Oh no! I am not sure about that one. Why didn't I test it out first?
Is it ruined now?
I am confident that Sunshine is improving my piece, and what am I doing here...
Maybe this was a bad idea.
Maybe I am just not meant to collaborate.
How can I be so bold with my own experimentation and so timid with this piece?
I wish this piece was mine.
I will let it dry and then see how that looks.
Looks cool, now for some embroidery on it.
Oh, the needle puts a hole in the fabric that cannot be hidden!
Did I just ruin it?
Just finish this embroidery, Jaime, and stop thinking about this so much.

Even more questions than before! I knew I needed to work out some of these issues, so it was time for the journal. I wrote in my journal about ten pages about how I didn't expect this collaboration to be such a thought-provoking process. I thought it would be more about working with new materials and making it a part of me.

Instead it has been a process of not only making art, but also examining my own artistic self-doubt and worthiness as an artist. Powerful work, to say the least.

This collaboration is not done. Sunshine was not in class last Friday so that I could give her the piece. So my doubts are still crackling in the air.

But I am now aware of the psychology of collaboration. And will continue to explore these mental processes while working with the physical materials.

My hope is that this collaboration with Sunshine will help me redeem myself as someone who is able to collaborate.

I will continue to explore my own inner landscape of doubt, while pushing forward to create.

Your Turn:

Collaboration: Friend or Foe? Have you collaborated with other artists? Was your inner critic on high volume while working on the piece? Anyone else have more struggles with your own inner voice more than the material before you? I would love to hear your stories.
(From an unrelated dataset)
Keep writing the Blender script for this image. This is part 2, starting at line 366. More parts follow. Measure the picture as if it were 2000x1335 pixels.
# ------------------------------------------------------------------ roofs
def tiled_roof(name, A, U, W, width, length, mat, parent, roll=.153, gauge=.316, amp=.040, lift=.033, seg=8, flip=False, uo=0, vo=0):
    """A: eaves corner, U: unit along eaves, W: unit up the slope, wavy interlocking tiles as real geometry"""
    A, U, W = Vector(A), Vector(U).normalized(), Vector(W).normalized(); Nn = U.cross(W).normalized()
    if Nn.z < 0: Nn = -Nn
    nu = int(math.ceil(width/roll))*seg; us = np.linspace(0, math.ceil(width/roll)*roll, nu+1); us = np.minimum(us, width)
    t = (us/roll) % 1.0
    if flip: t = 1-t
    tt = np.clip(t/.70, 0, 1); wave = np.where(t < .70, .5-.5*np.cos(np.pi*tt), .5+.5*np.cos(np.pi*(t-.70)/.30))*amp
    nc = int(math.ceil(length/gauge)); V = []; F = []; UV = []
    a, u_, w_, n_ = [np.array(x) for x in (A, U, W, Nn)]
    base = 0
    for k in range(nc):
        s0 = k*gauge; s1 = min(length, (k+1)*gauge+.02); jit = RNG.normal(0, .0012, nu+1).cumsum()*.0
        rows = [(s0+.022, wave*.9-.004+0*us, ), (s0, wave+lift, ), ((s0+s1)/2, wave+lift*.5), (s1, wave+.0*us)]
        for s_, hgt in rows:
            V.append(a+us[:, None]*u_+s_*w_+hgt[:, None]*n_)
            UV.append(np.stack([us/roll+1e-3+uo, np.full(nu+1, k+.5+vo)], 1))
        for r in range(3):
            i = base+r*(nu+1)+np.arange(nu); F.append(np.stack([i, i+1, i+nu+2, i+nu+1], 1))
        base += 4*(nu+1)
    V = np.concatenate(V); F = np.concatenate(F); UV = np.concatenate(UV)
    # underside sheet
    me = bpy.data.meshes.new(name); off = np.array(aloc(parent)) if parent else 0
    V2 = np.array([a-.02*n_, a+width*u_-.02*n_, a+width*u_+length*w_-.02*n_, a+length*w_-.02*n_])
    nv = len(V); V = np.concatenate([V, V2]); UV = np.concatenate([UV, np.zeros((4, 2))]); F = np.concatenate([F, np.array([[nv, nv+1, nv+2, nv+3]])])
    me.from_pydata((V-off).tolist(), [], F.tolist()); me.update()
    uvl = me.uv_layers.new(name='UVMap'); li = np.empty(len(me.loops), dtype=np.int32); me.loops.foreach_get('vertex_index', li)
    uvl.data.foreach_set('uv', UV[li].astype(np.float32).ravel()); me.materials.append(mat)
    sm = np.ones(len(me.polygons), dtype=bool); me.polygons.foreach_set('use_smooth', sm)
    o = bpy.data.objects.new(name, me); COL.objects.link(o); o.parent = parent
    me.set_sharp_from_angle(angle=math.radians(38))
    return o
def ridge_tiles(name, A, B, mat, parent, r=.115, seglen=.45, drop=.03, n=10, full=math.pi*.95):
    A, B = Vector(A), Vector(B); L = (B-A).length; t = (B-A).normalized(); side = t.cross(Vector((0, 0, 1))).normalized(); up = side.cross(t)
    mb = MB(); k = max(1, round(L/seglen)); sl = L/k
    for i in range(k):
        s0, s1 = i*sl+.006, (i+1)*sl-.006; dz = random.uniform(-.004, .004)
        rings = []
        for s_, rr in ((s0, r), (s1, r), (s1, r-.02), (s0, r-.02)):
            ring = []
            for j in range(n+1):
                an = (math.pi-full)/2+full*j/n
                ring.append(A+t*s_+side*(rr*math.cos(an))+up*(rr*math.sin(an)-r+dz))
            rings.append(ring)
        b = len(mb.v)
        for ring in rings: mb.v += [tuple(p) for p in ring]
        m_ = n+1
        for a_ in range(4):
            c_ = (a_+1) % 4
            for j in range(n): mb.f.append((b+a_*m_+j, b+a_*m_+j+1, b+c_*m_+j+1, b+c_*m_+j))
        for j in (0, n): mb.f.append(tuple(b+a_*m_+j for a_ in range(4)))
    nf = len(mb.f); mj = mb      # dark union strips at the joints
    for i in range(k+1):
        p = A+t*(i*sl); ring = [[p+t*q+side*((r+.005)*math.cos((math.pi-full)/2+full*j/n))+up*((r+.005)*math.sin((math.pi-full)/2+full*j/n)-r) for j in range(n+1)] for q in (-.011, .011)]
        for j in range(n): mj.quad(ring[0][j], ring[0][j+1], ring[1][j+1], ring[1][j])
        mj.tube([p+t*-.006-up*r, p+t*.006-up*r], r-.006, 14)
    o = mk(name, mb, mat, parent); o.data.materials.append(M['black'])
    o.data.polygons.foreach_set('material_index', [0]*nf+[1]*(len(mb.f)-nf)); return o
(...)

Thanks for letting me share my process with you! ~ Jaime Lyerly


  1. Jaime, my goodness! I had no idea the extent this collaboration had on your inner turmoil as an artist! I'm going to try to not allow your perceptions to make me nervous!

    I'm super-excited about the collaboration as well and so pleased that you are in to it. I'll send you my write up later this afternoon - it defines some of the things I imagine to gain from the experience. And you're welcome to post whatever you like.

  2. Sunshine, I am so glad that you took the time to read this rambling.

    I don't want you to let my perceptions change how you work on our collaboration.

    The main point behind this post was to ACKNOWLEDGE the fact that my inner critic runs overtime when someone else's opinion is involved.

    It is a growing process and definitely part of what my blog is all about "Art making is a Journey."

    It is more than just a blog listing my accomplishments, but one that has my struggles as well.

    So I am working on a much more positive post which describes this collaboration so far, which will include both of our in progress shots.

    Looking forward to getting more in depth with this process.